The ignorance wasn’t from the people, it was the self-proclaimed “Good Guys”.

During the campaign, it’s clear the “Good Guys” believe the ends now justify the means. Morality can be shelved until later because for now, it’s more important to stop the “Bad Guys”. The “Bad Guys” in their eyes being the Tories, who should have been easy to make the villains no-one from a Northern working-class background could vote for. 

But people are willing to risk further austerity, policies like Universal Credit and the mistrust of Boris over the floundering, patronising tones of the absent opposition.

In a time where we invite devices into our home that are always listening (Alexa, ask Siri if the government care what I’m making for tea), how we all become guilty of Orwellian doublethink and accept that Diane Abbott really does make 2+2=5 when she’s penning budgets, the malevolent threat of the Tories became safer than the mutually assured destruction born from further indecision. 

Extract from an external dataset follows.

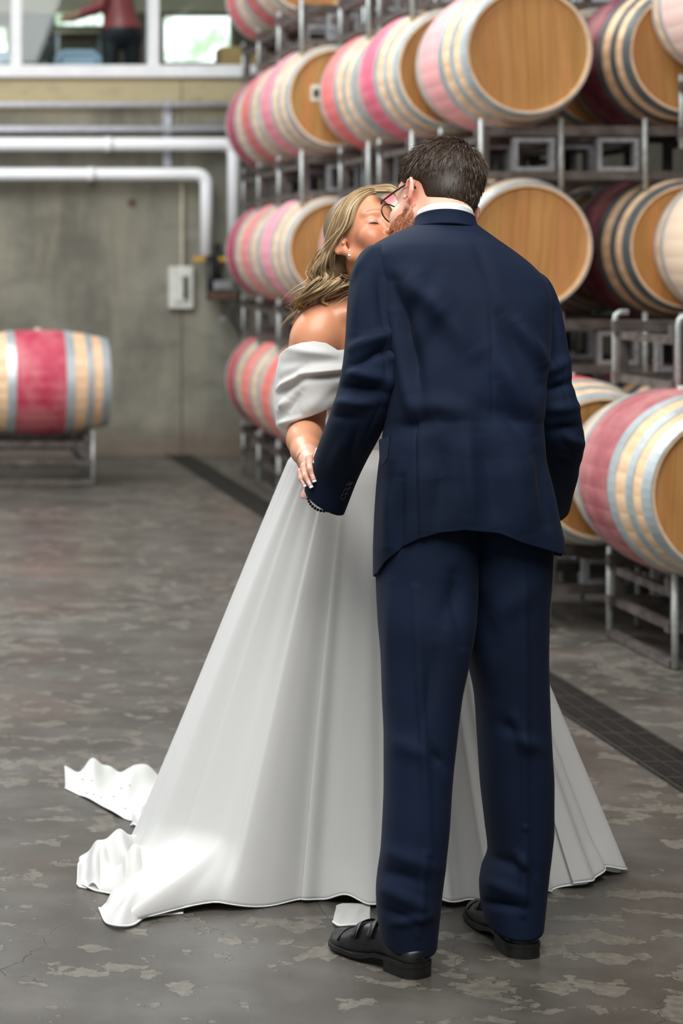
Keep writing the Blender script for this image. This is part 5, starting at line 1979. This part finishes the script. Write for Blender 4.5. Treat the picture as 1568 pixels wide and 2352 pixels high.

And the protests continue. There’ll be no People’s Vote so instead a minority takes to the streets attacking the notion of Boris as PM. They will now fight hard for Proportional Representation even though such a system virtually guarantees endless cycles of hung parliaments, something the British public will never want again.

Their continued and slowly more aggressive attacks will see sympathy from the voters in the centre dwindle further. The police are required to man more marches, using appropriate force. V for Vendetta’s police state then appears on the horizon. Scotland get their independence or get back under Westminster’s unquestionable rule, either way, unchallenged isolation takes hold.

And the remaining “Good Guys” keep recruiting for the regime they oppose through nothing more than their own ignorance. Dystopia creeps in just like this, V for Vendetta goes from fiction to fact, Boris from buffoon to Emperor Palpatine.

Of course, it doesn’t have to go this way.

The Conservative Party may well reinvent itself as something not too dissimilar to New Labour. Boris said he would try and earn the votes he knows are being “lent”. The left may re-emerge with more progressive ideals, a clearer message, and an apology for the air of superiority it has expressed during a time it fell lower down the political standing.

For the time being, Britain doesn’t get the government it deserves but the one it needs right now.